Ces temps-ci sont au beau fixe pour le cinéma muet car j'enchaîne perles sur perles entre France, USA, Allemagne et dernièrement la Russie. Il me tardait de voir un film de Lev Koulechov, l'un de ces oubliés de l'école soviétique qui évoluait aux côtés d'hommes comme Sergueï Eisenstein et Dziga Vertov. A la différence de ces deux-là, il fait partie avec Poudovkine et Dovjenko de ces oubliés. Peut-être que la chute du communisme aurait atténué leur réputation mais nous ne sommes pas là pour nous lancer dans des suppositions historiques. Concernant Koulechov, s'il y avait bien un film à voir de lui, c'est Dura Lex qui est par la même occasion son cru le plus connu l'ayant même révélé à l'international (tout du moins il y a quelques temps de ça).
Evidemment, école soviétique oblige, on échappe pas (ou alors très rarement) à la propagande d'état mais dans le cas de Dura Lex, celle-ci n'est pas aussi agressive et frontale qu'un Cuirassé Potemkine ou La Grève. Elle est plus subtile, plus travaillée. D'ailleurs, l'action ne prend pas place sur le sol de la Mère Russie mais bien sur le territoire canadien du Yukon (notons que le tournage a sans doute dû se faire dans la toundra sibérienne). Dans un esprit western que n'aurait pas renié des types comme Howard Hawks, nous suivons un groupe de chercheurs d'or. Et qui dit or dit volonté de s'enrichir sauf que cette pratique et la politique rouge ne font pas bon ménage. Si les tensions étaient présentes entre nos comparses et l'irlandais, celles-ci laissent place bientôt à la folie de notre type charrié qui va abattre deux de ses collègues avec une gratuité troublante. Capturé par l'homme et la femme survivants, il sera ligoté mais l'isolement gagné par les rudes conditions climatiques n'arrangeront rien à ce trio qui, tout doucement, voit les facultés mentales de chacun être altérées.

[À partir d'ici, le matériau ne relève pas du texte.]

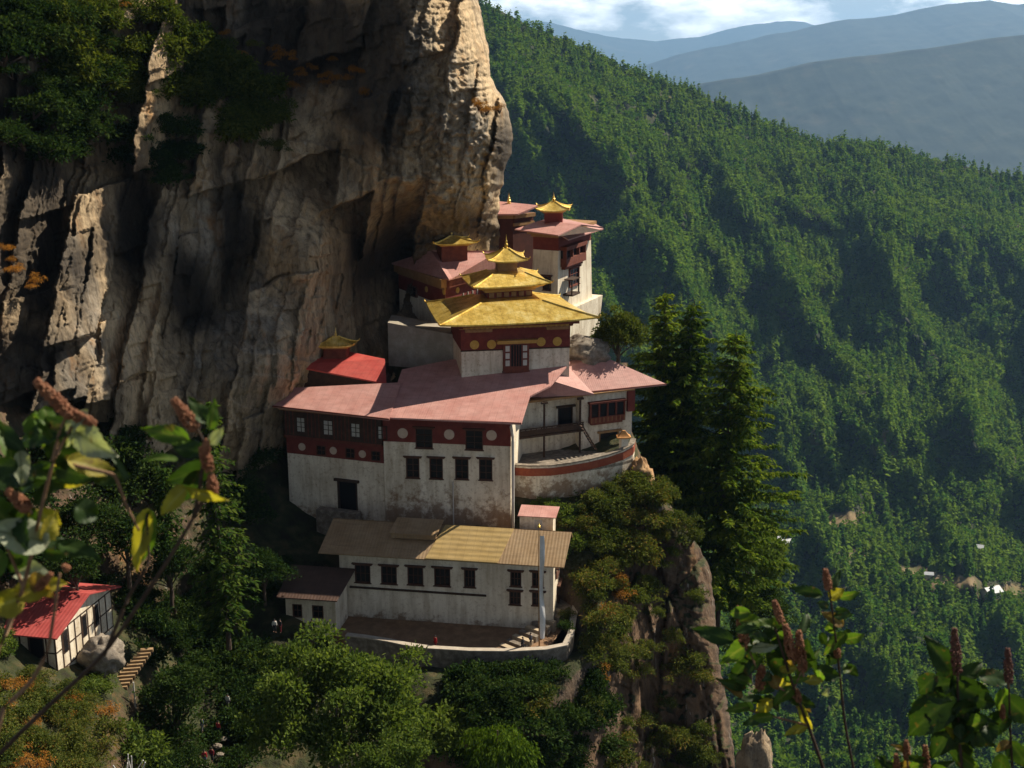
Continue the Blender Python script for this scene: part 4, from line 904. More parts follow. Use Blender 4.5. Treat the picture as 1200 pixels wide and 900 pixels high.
# small lower hut on the left of the guesthouse
hu, zu = fac_from(336, 735, 140.0, R(-9), 394)
HU = thing('lower_hut', 'small white hut with dark brown roof left of the guesthouse', 'hut', hu.pt(hu.len / 2, zu, -3))
zue = hu.hit(380, 703, .8)[1]; r3 = [hu.rect(343, 708, 354, 723.5), hu.rect(366, 709.5, 379, 724.5)]
mb = MB(); hu.panel(mb, 0, hu.len, zu - 1, zue - .1, r3); mb.prism([hu.pt(.01, 0, -.4)[:2], hu.pt(hu.len - .01, 0, -.4)[:2], hu.pt(hu.len - .01, 0, -5)[:2], hu.pt(.01, 0, -5)[:2]], zu - 1, zue - .1); mb.build('wall', M['white_gh'], HU)
for r in r3: window(hu, HU, r, (2, 2), lintel=False)
mb = MB(); mb.solid([np.array(hu.pt(-.8, zue, .9)), np.array(hu.pt(hu.len + .5, zue, .9)), np.array(hu.pt(hu.len + 1.2, zue + 1.8, -5)), np.array(hu.pt(-.8, zue + 1.8, -5))], [(0, 1, 2, 3)], .14); mb.build('roof', M['dark_roof'], HU)

# tiny shed
sh, zs = fac_from(609, 622, 147.5, R(-9), 648)
SH = thing('tiny_shed', 'tiny white shed with pink lean-to roof behind the guesthouse', 'shed', sh.pt(sh.len / 2, zs, -1.5))
zse = sh.hit(628, 605.5, .4)[1]; mb = MB(); mb.prism([sh.pt(0, 0, 0)[:2], sh.pt(sh.len, 0, 0)[:2], sh.pt(sh.len, 0, -2.6)[:2], sh.pt(0, 0, -2.6)[:2]], zs - 2, zse - .05); mb.build('wall', M['white'], SH)
mb = MB(); mb.solid([np.array(sh.pt(-.2, zse, .4)), np.array(sh.pt(sh.len + .4, zse, .4)), np.array(sh.pt(sh.len + .5, zse + .35, -2.8)), np.array(sh.pt(-.2, zse + .35, -2.8))], [(0, 1, 2, 3)], .1); mb.build('roof', M['pink_roof'], SH)
mb = MB(); sh.box(mb, sh.len * .45, sh.len * .68, zs - 1, zse - .6, -.02, .06); mb.build('door', M['pipe'], SH)

# terrace in front of the guesthouse, its curved retaining wall, steps, flag
tz = zh - .05
tp = [on(x, y, tz) for x, y in ((405, 750), (430, 753), (455, 757), (473, 761), (500, 765), (550, 768), (600, 768.5), (640, 766.5), (664, 762), (671, 752), (674, 738), (679, 716), (684, 697))]
mb = MB(); fl_ = [tuple(p[:2]) for p in tp] + [gh.pt(gh.len + 5, 0, -4)[:2], gh.pt(-3, 0, -4)[:2], tuple(on(385, 742, tz)[:2])]
mb.solid([np.array([p[0], p[1], tz]) for p in fl_], [tuple(range(len(fl_)))], 2.2); tag(mb.build('terrace_floor', M['earth']), 'bare earth terrace in front of the guesthouse', kind='structure')
tzt = np.array([tz + .55] * 8 + [tz + .6, tz + .9, tz + 1.4, tz + 2.1, tz + 2.5])
TW = thing('terrace_parapet', 'curved stone retaining wall edging the guesthouse terrace', 'wall', tuple(tp[6] - np.array([0, 0, 3])))
strip_wall(tp, tzt, tzt * 0 + tz - 2.6, -.55, .05).build('wall', M['stone'], TW)
strip_wall(tp, tzt + .14, tzt + .003, -.65, .15).build('coping', worn('pale_coping', (.4, .34, .27), (.5, .44, .36), 1.5), TW)
ST = thing('stone_steps', 'broad pale stone steps climbing to the right end of the guesthouse', 'steps', tuple(on(600, 758, tz)))
s0 = on(598, 760, tz); s1 = on(655, 716, tz + 1.6); nst = 9; lat = np.array([.55, .83, 0]) * 0 + np.array([1.0, .1, 0])
for i in range(nst):
    f = i / (nst - 1); p = s0 + (s1 - s0) * f; mb = MB(); dd = (s1 - s0)[:2]; dd /= np.linalg.norm(dd); an = math.atan2(dd[1], dd[0])
    mb.box((p[0], p[1], (tz + p[2]) / 2 + .06), (.34, 1.5 - .4 * f, max((p[2] - tz) / 2, .04) + .08), an); mb.build('step', M['stone'] if i % 2 else worn('pale_step', (.42, .33, .22), (.5, .4, .28), 1), ST)
mb = MB(); p = s1 + np.array([.8, 2.0, 0]); mb.box((p[0], p[1], (tz + p[2]) / 2), (1.6, 1.6, (p[2] - tz) / 2 + .08), R(-9)); mb.build('landing', M['stone'], ST)
fp = on(632, 757, tz); zft = at_y(627, 618, fp[1] + .1)[2]
FP = thing('prayer_flag', 'tall pole with long narrow white prayer flag on the terrace', 'flag', tuple(fp))
mb = MB(); mb.tube([fp, (fp[0] - .1, fp[1], (fp[2] + zft) / 2), (fp[0] - .12, fp[1] + .1, zft)], [.09, .07, .05]); mb.build('pole', M['ochre'], FP)
mb = MB(); finial(mb, (fp[0] - .12, fp[1] + .1, zft), .7, .13); mb.build('finial', M['gold'], FP)
V = []; n = 60; hh = zft - fp[2]
for i in range(n):
    f = i / (n - 1); z = fp[2] + 1.0 + (hh - 2.0) * f; wd = .62 * (1 - .25 * f) * (1 + .25 * math.sin(f * 9))
    for j in range(5): s = j / 4; V.append((fp[0] - .02 + s * wd, fp[1] - .25 * s * math.sin(f * 7 + s * 3) - .1 * math.sin(f * 23 + s * 4) * s, z))
mb = MB(); mb.add(V, [(i * 5 + j, i * 5 + j + 1, (i + 1) * 5 + j + 1, (i + 1) * 5 + j) for i in range(n - 1) for j in range(4)]); mb.build('cloth', M['cloth_white'], FP, smooth=True)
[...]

Ce qui m'a plu dans ce Dura Lex est son aspect borderline, avant-gardiste et osé à des années-lumière de ce qui se faisait en Occident. On peut décemment postuler qu'une oeuvre pareille aurait été difficile à sortir sur notre bon vieux continent dans l'entre deux guerres. Sans aucun doute possible, Koulechov s'attaque à l'argent qui corrompt la nature humaine, pervertit les pensées de l'Homme qui revient à sa condition primitive en y touchant. La critique du capitalisme est bien là. Cependant, il ne décide pas d'en rester là puisqu'il va également s'attaquer à la religion. Nos deux tourtereaux sont en attente d'un jugement concernant notre tireur fou. Il faut attendre la Loi, en l'occurrence divine tout en respectant la procédure judiciaire anglaise car notre pauvre ère, je le rappelle, est irlandais. Humanisme et barbarie vont s'affronter. Laisser vivre ou laisser mourir, il faut choisir et peu importe le choix appliqué, il en sera de la responsabilité de ce simili mini-tribunal populaire qui appliquera cette Loi qu'ils maudiront. On a donc bien là affaire à l'emprise mentale d'une Constitution nationale.
Se forcer d'appliquer des préceptes qui nous font souffrir, n'est-ce pas là une cruelle ironie et une maladive hypocrisie qui semble être occidental. Dura Lex est bien plus profond que ses frères et soeurs sortis à la même époque et offre des questionnements que les autres ne nous apportaient pas. Les réponses se trouveront dans nos ressentis et notre propre humanité. Au-delà de ça, et c'est sa deuxième force, Dura Lex tire beaucoup de son atmosphère qui tient du pur cauchemar éveillé. Entre drame et thriller, l'horreur psychologique s'installe, défigurant le visage des personnages à travers des plans à en tétaniser plus d'un. On m'aurait balancé devant ce film à 10 ans que j'aurais eu tout le mal du monde à m'endormir par la suite, hanté par les visions infernales de l'expression horrifiée de Edith révélant une Aleksandra Khokhlova proprement magistrale et totalement impliquée dans son rôle très fort. Les gros plans sur ses yeux ne risquent pas d'être oubliés de sitôt. Avec un noir et blanc crépusculaire et une bande son expérimentale (parfois un peu en décalage avec l'action malheureusement), cela amplifie le côté malsain et dérangé d'une histoire faite de désolation, de remords, le tout s'achevant dans un final inoubliable digne des grands films d'épouvante. Un bijou du cinéma soviétique qu'il serait impératif de remettre sur le devant de la scène.